Lo mismo encontrará el lector de este Diario, donde vemos crecer en interés y afecto a un Johnson —anglicano y férreo tory— al que se atribuye este dislate ante el paisaje de las Highlands: «Señor, la perspectiva más noble que puede ver un escocés es la carretera que lo lleva a Londres». No se libran de su cólera ni whigs ni presbiterianos, pero me quedo con dos de esas perlas que Boswell anota entre bocados. Alguien lamenta que la excelente colección de armas de cierto aristócrata local se deteriore, pero el doctor siempre tiene la lengua cargada: «Alegrémonos de vivir en unos tiempos en los que las armas pueden oxidarse». Y cuando Boswell exalta la poesía diciendo que una familia no puede esperar más de un poeta en cien generaciones, Johnson riza el rizo: «No, ni una familia de cada cien puede esperar un poeta en cien generaciones».

Samuel Johnson siempre tuvo claro que Ossian era un engaño. Del Fingal decía que era «la más burda falsificación que alguna vez haya importunado al mundo», y que poco más que algún nombre venía de tiempos antiguos. Solo una mezcla de candor y cierto «fanatismo caledonio» explica el crédito del que Macpherson gozaba en las islas: «Amará el escocés más a Escocia que a la verdad; la amará antes que cuestionarla, y si además el fraude le adula la vanidad, no hará mucho por detectarlo». Para Johnson, los originales «nunca existieron en forma distinta a la que hemos visto». En la imagen, El sueño de Ossian, pintado por Dominique Ingres en 1813. Aquí tienes una edición de las obras de Ossian; aquí y aquí, los dos tomos de una versión española de 1880; y aquí, una curiosa traducción versificada del ilustrado Pedro Montengón (1800).
Del libro de Johnson, elijo para mis lectores dos o tres pasajes que podrían escribirse en la España de hoy. Sobre el afán nuestro de «graduar» a todo ciudadano —no es casual que ahora llamemos con el mismo nombre a los distintos titulados—, parece decir Johnson: «La colación indiscriminada de grados académicos ha hecho que perdieran, con toda justicia, el respeto que originalmente se les otorgaba». Solo la edad puede guiarnos, pues entonces sí tiene uno «conocimientos suficientes para no deslucir el título, o bien asaz sentido común para no desearlo». A la «fuga de cerebros» se acomoda esta otra pulla: «Antes nadie emigraba salvo los inútiles y los pobres.

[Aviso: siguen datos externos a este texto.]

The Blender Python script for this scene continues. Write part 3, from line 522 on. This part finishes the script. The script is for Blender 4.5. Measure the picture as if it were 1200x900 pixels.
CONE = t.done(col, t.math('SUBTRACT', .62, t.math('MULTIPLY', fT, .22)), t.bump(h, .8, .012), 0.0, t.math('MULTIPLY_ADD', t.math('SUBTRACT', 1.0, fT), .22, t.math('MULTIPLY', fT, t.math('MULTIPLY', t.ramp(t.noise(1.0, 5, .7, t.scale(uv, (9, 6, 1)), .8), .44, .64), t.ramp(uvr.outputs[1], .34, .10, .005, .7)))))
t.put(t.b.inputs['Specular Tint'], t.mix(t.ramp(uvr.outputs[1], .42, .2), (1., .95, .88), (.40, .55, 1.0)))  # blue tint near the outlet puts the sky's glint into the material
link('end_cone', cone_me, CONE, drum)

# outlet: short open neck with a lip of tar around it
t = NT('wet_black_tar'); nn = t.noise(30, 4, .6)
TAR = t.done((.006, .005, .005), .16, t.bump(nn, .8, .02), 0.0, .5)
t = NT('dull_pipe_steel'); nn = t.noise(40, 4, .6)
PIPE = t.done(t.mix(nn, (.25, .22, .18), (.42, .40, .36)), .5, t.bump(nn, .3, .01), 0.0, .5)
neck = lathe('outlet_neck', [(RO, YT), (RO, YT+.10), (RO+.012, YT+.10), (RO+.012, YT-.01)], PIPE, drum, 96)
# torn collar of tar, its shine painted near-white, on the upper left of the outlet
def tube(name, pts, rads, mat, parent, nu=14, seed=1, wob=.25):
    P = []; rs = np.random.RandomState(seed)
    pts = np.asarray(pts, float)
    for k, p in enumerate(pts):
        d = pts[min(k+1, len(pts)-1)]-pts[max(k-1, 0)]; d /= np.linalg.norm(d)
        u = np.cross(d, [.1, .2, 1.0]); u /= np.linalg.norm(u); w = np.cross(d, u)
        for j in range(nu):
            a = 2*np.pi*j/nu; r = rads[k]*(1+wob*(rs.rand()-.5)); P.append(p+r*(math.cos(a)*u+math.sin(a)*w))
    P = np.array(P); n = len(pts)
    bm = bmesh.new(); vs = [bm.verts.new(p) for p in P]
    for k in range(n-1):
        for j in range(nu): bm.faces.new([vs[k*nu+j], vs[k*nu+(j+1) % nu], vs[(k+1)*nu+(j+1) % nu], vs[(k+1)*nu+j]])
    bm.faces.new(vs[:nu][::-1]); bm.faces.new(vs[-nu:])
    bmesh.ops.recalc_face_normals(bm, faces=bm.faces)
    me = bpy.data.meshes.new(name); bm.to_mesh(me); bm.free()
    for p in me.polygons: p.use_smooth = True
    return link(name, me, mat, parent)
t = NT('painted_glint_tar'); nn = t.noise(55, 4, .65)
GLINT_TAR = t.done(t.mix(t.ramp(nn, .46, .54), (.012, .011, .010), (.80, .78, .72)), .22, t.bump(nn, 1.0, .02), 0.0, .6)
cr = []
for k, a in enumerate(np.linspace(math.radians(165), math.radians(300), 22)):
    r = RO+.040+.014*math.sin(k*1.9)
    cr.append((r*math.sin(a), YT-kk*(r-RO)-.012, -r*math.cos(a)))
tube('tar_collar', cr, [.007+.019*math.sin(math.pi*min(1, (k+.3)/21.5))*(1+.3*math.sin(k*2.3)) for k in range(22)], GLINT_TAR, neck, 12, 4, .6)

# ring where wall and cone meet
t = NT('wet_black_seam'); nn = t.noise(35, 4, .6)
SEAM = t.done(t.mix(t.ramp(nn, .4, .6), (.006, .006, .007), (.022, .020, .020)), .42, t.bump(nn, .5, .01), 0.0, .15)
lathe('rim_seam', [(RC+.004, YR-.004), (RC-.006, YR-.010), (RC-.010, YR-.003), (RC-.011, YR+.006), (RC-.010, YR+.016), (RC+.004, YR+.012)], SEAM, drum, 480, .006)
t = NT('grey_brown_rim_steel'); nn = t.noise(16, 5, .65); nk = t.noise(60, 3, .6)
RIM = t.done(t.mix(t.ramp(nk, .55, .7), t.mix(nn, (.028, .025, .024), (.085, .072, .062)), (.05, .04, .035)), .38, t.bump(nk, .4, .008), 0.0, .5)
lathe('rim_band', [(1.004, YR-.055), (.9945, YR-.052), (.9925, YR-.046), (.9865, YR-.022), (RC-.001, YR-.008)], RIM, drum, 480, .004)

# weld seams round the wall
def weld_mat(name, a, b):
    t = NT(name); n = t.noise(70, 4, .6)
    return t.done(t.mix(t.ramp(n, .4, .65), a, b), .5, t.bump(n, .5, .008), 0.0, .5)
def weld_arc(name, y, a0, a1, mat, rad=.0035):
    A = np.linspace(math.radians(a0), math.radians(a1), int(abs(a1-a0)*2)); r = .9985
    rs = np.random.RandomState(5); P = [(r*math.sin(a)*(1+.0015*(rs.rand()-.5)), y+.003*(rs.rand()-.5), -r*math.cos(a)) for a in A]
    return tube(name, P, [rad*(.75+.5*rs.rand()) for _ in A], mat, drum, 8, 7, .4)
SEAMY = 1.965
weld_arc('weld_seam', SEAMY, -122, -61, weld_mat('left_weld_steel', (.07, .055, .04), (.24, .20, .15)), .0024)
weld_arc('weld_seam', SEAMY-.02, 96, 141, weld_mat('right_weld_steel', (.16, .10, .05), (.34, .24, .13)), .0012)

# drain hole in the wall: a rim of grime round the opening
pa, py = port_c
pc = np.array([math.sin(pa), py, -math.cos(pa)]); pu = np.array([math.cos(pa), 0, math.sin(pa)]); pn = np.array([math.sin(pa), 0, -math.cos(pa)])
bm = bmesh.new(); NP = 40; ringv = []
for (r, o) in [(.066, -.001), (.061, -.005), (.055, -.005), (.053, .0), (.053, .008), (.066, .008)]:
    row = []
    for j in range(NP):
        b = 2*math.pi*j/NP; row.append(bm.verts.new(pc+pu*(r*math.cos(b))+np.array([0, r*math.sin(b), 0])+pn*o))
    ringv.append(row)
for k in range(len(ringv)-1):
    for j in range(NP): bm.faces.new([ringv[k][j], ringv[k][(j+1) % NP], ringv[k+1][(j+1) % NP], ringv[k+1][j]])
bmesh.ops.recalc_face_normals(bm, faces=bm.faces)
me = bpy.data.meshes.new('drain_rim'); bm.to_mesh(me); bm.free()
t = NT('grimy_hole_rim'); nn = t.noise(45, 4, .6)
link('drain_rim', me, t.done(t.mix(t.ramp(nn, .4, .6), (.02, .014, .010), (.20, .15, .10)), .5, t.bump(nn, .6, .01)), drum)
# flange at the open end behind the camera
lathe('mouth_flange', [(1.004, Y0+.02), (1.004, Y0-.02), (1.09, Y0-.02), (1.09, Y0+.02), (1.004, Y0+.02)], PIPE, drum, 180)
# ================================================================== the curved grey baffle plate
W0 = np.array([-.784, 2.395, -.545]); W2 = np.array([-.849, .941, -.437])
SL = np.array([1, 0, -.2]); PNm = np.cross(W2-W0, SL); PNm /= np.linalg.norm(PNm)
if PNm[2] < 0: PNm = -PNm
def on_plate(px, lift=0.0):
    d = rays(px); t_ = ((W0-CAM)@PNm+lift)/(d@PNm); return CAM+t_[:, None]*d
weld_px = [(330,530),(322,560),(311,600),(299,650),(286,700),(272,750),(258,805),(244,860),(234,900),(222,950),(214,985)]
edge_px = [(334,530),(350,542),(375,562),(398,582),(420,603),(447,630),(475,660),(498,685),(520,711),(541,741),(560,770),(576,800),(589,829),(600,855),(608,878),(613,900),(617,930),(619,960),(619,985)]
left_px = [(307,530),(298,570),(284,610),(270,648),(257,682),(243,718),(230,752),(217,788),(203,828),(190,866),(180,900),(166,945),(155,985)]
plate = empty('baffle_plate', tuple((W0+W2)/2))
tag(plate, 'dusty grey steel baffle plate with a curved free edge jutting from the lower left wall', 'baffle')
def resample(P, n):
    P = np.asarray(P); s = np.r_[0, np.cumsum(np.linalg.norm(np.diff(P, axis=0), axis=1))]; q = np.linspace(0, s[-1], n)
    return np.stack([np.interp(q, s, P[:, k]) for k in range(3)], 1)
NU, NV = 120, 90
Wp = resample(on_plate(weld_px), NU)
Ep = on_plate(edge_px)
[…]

Ahora, en algunas zonas hay motivos para temer que no vaya a quedar nadie, salvo los que son demasiado pobres para marcharse o los que son demasiado inútiles para que a otros les valga la pena pagarles el traslado». Y sobre este antagonismo en que viven los «reinos de taifas» —por algo habrá escogido esta expresión el traductor para las «petty nations» del original—, escribe el doctor: «Como cada vez que se reafirma la superioridad propia se provoca la rivalidad, a veces se cometerán agravios, que se defenderán con agravios mayores; se intentará la revancha y se exigirá lo debido con un interés demasiado alto». Qué lección de humildad, mi buen lector, saber que en dos siglos y medio aprendimos tan poco. Como dijo Salomón —o quienquiera que fuese aquel Qohéleth que firmó el Eclesiastés—: «Nada hay nuevo debajo del sol».